**EXERCISE MATERIAL**
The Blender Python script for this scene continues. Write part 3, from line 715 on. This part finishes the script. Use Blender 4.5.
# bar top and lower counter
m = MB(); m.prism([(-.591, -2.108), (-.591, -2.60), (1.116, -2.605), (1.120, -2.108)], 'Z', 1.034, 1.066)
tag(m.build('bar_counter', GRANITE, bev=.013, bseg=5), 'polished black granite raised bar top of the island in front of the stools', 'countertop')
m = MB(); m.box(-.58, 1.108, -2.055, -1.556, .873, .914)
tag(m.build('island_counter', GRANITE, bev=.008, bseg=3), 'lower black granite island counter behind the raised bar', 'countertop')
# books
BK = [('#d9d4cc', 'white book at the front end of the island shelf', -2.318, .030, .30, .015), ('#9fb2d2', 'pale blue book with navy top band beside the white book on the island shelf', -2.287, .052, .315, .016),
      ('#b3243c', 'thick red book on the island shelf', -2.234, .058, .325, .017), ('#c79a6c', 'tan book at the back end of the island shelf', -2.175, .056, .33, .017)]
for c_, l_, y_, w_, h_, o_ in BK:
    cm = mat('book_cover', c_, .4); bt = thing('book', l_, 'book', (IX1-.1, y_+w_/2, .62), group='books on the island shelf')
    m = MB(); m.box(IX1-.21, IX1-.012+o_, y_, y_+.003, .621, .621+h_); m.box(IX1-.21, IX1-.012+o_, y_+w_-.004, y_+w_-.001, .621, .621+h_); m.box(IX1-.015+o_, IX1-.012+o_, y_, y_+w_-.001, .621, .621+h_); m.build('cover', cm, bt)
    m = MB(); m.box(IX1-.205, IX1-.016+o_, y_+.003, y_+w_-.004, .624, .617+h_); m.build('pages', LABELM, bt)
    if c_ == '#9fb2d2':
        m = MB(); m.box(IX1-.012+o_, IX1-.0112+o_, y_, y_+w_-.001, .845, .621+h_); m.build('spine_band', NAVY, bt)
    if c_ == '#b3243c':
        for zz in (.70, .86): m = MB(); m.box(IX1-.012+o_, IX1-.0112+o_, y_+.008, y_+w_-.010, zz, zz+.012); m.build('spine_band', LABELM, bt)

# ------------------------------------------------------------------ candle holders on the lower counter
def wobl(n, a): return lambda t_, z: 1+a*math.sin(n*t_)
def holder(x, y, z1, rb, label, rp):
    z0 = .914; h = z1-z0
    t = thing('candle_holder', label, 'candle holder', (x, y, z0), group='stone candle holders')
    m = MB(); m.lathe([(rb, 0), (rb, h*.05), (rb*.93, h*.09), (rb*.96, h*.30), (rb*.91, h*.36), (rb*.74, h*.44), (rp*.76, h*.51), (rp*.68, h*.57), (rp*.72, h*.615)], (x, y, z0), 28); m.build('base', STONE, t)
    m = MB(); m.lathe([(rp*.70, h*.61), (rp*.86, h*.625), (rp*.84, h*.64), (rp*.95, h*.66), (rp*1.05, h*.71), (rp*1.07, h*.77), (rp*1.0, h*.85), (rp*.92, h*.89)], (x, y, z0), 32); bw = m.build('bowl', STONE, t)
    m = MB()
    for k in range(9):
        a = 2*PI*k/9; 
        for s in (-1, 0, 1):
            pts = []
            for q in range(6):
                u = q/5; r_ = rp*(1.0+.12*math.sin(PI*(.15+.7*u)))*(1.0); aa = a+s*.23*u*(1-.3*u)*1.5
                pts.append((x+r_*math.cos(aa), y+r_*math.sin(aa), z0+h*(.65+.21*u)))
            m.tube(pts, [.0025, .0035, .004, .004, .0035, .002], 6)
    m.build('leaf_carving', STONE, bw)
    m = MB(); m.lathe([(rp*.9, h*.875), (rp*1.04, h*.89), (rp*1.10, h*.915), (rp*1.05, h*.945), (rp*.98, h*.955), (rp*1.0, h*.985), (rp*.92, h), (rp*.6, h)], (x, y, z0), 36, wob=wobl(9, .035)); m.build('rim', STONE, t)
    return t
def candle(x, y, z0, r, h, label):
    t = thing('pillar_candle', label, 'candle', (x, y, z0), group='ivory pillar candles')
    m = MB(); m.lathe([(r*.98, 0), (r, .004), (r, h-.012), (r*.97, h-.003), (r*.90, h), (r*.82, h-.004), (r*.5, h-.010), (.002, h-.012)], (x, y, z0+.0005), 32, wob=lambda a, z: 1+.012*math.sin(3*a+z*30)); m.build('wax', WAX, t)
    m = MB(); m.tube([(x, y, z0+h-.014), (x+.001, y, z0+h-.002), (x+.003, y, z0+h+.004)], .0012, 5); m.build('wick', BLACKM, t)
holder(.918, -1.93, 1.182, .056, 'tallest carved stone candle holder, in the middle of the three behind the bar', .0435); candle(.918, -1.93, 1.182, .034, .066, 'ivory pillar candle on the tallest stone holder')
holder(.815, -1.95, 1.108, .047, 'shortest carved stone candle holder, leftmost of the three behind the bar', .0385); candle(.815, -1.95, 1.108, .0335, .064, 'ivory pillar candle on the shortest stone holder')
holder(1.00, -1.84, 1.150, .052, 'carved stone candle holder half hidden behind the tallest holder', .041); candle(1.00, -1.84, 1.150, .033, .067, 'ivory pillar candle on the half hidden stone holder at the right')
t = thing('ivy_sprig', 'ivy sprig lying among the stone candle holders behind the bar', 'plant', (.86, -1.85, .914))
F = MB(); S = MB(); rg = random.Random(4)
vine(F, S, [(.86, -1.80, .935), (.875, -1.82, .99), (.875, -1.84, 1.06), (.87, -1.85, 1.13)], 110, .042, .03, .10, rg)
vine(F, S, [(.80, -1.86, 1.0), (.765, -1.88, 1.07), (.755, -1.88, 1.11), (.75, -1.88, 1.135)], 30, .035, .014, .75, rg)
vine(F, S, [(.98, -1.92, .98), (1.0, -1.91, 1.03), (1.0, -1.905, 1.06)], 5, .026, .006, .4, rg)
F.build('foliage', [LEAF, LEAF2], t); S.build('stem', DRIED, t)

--

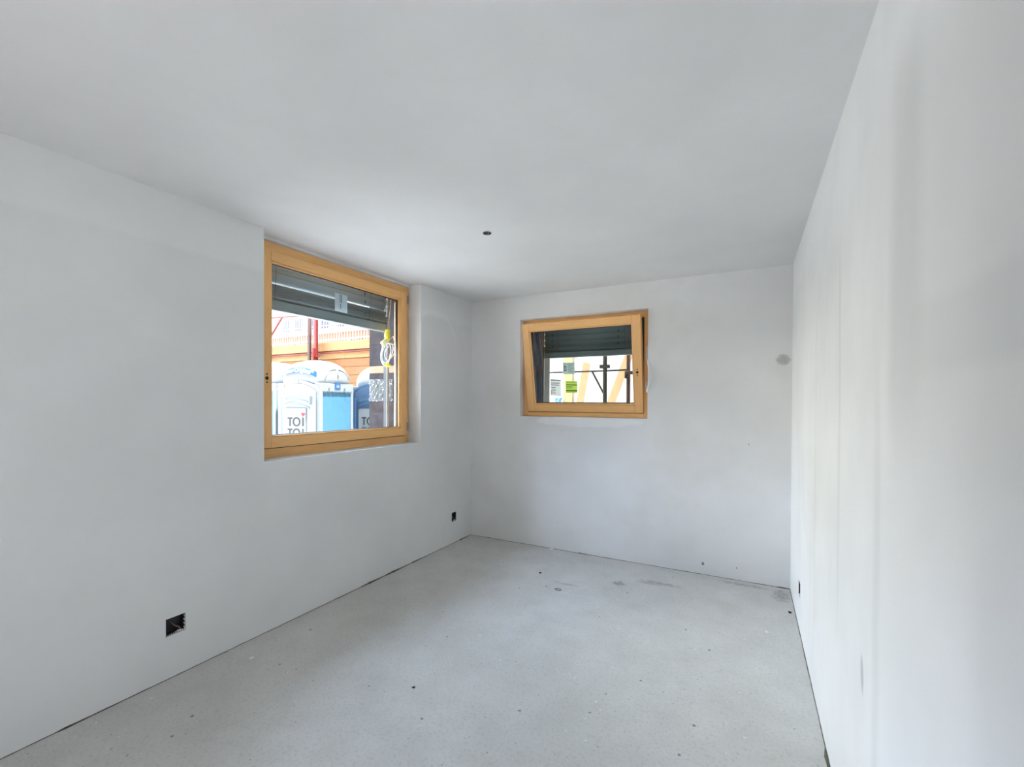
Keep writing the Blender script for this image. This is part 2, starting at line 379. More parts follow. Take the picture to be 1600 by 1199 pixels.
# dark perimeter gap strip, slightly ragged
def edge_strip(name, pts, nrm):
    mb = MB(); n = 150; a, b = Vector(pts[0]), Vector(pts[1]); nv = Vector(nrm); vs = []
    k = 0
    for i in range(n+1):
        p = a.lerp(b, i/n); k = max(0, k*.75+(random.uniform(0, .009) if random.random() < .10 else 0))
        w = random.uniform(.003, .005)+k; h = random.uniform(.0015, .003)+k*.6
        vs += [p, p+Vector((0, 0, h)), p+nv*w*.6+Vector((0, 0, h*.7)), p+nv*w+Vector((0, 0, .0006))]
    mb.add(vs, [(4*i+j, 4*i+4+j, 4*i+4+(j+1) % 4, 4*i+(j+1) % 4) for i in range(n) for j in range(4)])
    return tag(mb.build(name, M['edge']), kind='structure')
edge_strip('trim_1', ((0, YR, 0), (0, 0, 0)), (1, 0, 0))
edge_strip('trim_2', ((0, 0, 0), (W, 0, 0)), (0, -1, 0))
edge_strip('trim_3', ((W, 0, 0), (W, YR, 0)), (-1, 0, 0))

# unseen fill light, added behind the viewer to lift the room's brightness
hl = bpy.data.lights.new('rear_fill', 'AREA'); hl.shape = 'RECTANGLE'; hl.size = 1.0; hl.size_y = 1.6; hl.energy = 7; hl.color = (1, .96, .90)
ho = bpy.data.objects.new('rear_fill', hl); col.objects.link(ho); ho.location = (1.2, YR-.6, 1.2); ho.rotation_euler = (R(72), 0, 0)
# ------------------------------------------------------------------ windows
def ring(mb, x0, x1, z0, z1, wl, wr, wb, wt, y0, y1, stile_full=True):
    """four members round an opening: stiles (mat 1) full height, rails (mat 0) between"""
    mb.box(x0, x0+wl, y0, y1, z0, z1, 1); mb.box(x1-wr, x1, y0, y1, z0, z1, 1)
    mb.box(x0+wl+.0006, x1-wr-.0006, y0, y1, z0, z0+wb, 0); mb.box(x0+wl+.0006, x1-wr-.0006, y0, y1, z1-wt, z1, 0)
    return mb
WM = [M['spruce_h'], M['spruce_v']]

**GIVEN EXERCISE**
Identify the lines above with the word "This". Copy them.

**CORRECT OUTPUT**
The Blender Python script for this scene continues. Write part 3, from line 715 on. This part finishes the script. Use Blender 4.5.
Keep writing the Blender script for this image. This is part 2, starting at line 379. More parts follow. Take the picture to be 1600 by 1199 pixels.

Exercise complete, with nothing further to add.